BlastPoint’s user-friendly platform reveals real-time insights that give utility companies “A-ha moments” about their customers and their not-yet customers, making it clear how best to reach them. Using heat maps, scoring algorithms, segmentation, ranking and filtering techniques, the shroud of secrecy between companies and customers has finally been lifted.
Armed with this new information, utility companies are determining which type of customer will respond better to a Facebook ad versus direct mail. They’re targeting environmentally-conscious customers with green messaging, and budget-conscious customers with cost-savings messaging.
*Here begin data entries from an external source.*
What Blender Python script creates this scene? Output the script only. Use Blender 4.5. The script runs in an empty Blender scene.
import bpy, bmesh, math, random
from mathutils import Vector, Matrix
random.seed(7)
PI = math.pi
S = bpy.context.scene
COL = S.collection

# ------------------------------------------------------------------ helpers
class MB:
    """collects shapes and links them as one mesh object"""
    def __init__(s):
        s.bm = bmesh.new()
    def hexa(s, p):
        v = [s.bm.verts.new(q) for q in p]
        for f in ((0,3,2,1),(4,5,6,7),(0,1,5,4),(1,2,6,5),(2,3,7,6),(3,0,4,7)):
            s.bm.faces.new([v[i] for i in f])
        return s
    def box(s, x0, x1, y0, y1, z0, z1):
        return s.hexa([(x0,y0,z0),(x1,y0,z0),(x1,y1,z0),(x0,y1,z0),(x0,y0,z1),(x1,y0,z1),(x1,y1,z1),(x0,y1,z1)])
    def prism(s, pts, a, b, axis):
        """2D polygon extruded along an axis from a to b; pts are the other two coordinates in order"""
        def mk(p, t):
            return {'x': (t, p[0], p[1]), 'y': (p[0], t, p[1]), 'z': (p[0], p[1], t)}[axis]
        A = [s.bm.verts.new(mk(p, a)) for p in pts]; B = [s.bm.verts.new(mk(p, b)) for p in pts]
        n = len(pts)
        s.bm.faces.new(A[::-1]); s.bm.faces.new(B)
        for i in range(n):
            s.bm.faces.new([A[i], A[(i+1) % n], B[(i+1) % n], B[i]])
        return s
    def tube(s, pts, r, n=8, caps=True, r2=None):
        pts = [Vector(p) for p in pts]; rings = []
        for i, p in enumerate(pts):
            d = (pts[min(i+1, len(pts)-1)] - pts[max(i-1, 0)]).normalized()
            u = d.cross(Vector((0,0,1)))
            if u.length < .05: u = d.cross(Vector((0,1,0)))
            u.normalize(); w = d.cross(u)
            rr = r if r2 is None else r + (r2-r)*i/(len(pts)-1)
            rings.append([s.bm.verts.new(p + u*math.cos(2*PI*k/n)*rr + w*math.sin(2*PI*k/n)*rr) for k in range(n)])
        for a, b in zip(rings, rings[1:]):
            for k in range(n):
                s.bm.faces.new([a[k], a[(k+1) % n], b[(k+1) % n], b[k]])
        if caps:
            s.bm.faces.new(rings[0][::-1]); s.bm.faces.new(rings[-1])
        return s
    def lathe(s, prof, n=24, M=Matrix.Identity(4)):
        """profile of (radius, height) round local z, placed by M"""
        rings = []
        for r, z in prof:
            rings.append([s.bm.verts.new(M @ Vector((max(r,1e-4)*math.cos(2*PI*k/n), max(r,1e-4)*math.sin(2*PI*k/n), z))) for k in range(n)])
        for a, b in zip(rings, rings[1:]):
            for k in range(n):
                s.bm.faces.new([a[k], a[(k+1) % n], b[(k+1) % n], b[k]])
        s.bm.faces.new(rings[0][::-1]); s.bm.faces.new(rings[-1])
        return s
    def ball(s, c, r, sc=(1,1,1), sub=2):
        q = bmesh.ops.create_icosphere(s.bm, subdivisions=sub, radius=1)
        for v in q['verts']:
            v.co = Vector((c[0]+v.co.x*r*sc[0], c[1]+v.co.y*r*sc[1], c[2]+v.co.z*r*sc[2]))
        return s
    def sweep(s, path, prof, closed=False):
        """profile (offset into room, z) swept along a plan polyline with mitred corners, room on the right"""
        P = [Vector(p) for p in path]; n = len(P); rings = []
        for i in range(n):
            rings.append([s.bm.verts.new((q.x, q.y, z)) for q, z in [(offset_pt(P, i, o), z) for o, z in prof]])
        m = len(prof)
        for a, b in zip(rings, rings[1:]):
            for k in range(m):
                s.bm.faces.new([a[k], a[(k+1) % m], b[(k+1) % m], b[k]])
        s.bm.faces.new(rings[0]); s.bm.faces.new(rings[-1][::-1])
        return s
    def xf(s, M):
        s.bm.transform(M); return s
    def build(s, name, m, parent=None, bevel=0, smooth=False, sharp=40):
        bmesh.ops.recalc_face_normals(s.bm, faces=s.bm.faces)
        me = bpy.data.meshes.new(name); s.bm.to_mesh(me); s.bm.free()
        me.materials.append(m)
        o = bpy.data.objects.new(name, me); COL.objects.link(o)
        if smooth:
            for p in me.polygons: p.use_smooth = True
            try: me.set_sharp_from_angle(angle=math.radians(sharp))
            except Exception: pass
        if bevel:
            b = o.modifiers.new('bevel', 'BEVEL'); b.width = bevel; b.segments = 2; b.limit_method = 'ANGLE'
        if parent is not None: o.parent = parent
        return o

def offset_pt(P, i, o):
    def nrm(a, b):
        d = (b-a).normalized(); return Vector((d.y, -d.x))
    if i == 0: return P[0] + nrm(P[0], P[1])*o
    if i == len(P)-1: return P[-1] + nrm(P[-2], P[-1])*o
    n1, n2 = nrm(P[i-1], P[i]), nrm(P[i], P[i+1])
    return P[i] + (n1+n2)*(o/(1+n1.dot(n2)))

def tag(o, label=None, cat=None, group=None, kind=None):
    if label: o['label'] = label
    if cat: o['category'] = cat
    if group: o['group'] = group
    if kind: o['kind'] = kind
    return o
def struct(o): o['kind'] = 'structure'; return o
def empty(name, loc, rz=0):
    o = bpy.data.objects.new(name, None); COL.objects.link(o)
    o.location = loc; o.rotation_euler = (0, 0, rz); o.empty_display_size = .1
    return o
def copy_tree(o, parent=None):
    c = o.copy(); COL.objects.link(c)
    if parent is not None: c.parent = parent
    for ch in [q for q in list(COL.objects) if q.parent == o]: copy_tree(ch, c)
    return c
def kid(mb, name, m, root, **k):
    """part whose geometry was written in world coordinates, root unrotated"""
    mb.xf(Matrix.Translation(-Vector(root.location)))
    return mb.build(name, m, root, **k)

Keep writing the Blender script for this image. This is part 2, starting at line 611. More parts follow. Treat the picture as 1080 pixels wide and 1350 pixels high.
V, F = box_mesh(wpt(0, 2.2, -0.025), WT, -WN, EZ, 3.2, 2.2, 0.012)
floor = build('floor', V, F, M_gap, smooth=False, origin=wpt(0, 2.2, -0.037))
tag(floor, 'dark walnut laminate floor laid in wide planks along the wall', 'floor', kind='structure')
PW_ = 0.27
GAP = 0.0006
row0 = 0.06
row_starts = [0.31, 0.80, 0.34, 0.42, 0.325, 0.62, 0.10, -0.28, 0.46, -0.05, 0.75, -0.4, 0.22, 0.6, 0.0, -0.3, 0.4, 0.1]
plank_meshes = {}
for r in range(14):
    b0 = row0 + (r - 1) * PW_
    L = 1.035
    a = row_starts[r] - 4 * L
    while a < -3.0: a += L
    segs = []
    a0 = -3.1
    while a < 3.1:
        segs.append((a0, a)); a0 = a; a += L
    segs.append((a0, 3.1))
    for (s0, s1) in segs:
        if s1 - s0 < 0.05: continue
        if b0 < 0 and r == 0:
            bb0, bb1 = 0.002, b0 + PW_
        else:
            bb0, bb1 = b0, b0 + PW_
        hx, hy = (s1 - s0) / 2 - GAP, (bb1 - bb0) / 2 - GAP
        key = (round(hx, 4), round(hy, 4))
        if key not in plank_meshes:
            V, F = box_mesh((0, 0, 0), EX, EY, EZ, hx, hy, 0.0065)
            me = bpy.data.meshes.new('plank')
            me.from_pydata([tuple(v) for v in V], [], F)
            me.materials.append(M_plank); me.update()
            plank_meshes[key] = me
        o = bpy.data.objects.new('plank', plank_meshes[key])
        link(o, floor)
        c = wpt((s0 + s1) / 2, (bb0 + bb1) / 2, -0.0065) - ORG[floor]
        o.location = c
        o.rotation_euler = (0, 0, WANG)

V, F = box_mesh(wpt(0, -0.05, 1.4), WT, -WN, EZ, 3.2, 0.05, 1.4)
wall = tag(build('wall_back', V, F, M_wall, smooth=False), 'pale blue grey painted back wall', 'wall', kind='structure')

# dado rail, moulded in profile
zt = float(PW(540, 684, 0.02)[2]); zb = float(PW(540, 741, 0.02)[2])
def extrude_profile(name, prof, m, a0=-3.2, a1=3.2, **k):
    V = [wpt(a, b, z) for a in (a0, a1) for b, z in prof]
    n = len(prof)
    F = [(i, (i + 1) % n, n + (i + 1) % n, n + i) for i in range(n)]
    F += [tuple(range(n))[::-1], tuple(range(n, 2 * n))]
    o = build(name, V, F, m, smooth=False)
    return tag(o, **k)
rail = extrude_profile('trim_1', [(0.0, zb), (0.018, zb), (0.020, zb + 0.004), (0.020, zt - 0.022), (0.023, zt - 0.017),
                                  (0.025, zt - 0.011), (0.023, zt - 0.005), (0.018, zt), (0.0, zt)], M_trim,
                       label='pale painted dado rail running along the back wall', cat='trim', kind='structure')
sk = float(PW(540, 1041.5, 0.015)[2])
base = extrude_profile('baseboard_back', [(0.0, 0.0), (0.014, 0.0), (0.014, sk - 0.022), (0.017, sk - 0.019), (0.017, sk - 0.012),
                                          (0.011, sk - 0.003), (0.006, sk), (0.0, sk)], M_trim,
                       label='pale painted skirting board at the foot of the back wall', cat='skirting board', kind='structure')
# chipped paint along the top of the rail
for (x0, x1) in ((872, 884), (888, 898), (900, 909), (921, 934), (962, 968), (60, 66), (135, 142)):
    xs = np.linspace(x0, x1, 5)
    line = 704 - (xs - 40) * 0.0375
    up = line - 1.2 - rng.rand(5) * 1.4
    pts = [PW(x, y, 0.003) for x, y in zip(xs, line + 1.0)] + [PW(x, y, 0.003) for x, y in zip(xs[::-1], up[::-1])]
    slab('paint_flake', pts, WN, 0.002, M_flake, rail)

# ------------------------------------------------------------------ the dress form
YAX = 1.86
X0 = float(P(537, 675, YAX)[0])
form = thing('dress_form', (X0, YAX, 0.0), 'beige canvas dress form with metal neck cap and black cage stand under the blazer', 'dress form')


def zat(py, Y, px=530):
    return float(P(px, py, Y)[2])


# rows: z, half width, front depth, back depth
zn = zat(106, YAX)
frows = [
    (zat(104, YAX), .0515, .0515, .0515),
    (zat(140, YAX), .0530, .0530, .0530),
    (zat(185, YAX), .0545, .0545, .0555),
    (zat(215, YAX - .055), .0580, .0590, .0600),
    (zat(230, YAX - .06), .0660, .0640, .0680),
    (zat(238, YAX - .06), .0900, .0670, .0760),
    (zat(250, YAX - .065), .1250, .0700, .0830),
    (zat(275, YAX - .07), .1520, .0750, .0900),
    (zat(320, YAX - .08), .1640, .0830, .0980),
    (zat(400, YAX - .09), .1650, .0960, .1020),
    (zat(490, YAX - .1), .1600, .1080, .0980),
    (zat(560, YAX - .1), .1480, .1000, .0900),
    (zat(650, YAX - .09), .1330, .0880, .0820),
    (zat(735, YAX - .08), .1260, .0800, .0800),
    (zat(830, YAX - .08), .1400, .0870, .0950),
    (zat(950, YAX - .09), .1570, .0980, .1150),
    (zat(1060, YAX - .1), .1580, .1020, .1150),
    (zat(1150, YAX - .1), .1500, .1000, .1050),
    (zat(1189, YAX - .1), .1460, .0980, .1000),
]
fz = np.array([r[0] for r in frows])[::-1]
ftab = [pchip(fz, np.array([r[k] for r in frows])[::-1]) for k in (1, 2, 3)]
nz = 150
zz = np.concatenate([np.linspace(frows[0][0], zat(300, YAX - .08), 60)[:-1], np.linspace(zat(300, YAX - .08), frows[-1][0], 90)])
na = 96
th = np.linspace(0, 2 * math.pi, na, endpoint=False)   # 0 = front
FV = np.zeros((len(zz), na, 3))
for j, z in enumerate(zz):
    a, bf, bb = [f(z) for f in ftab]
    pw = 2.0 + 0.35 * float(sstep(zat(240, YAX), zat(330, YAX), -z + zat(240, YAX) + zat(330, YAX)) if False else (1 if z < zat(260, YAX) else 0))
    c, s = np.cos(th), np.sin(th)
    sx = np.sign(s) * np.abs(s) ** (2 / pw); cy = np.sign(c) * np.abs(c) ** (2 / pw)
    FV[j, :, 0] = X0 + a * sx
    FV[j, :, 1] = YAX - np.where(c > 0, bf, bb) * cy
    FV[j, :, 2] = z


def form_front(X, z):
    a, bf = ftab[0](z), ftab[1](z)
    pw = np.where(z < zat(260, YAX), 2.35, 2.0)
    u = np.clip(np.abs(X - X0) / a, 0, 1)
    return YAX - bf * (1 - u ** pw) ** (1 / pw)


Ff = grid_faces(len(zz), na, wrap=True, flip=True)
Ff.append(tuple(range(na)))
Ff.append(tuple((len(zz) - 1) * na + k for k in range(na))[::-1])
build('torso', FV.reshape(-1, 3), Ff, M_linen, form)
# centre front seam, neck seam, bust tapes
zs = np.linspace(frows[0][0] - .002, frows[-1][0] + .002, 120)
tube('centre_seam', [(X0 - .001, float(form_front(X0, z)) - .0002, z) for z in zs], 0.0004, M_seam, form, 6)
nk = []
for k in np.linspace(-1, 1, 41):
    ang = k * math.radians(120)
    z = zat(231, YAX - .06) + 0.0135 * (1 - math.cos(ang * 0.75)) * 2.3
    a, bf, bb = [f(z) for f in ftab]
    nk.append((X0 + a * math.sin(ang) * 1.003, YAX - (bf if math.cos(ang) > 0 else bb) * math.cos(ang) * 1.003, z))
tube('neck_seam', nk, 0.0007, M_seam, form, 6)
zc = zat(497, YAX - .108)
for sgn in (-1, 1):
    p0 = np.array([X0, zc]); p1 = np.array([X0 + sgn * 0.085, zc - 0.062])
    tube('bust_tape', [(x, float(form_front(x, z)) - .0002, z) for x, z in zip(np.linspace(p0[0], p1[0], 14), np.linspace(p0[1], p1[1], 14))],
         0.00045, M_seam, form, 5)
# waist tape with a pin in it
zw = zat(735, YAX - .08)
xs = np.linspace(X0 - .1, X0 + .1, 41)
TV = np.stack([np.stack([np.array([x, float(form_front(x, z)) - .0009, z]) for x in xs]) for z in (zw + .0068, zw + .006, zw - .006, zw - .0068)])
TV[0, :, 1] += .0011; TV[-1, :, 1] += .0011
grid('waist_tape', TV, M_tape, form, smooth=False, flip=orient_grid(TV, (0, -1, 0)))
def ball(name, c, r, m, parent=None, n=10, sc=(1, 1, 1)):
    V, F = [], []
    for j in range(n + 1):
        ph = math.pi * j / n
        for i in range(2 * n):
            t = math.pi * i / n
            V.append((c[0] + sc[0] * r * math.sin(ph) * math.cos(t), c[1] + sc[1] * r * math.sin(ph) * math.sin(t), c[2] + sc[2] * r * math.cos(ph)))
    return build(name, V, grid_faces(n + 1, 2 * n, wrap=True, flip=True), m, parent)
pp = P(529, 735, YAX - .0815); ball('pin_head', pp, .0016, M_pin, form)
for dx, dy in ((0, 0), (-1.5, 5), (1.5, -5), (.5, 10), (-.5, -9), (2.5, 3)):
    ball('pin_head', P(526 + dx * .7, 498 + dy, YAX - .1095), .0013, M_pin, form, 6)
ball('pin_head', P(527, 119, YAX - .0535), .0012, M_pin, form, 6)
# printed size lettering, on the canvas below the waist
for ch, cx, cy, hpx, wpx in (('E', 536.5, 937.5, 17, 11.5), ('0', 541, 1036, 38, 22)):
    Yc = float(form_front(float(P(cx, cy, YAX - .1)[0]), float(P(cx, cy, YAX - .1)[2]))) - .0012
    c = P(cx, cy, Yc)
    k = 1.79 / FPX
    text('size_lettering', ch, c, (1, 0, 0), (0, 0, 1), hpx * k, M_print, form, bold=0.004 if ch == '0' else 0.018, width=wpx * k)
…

“In the near future,” writes Jeff Hamel, Director of Global Energy and Enterprise Partnerships at Google, on Utilitydive.com, “utilities will be able to provide a richer, more personalized energy management experience to consumers—from alerts about storms and outages to reminders to pay a bill and easy ways to further save energy—to offer a more holistic view of home energy use. This is the level of transparency and engagement consumers are craving.”
Energy providers and their marketing teams don’t need to wait for the future. The ability to understand more about their customers already exists. The time to start building tactical strategies that reach them effectively, keep them engaged and prompt them to adopt revenue-building products and services is now.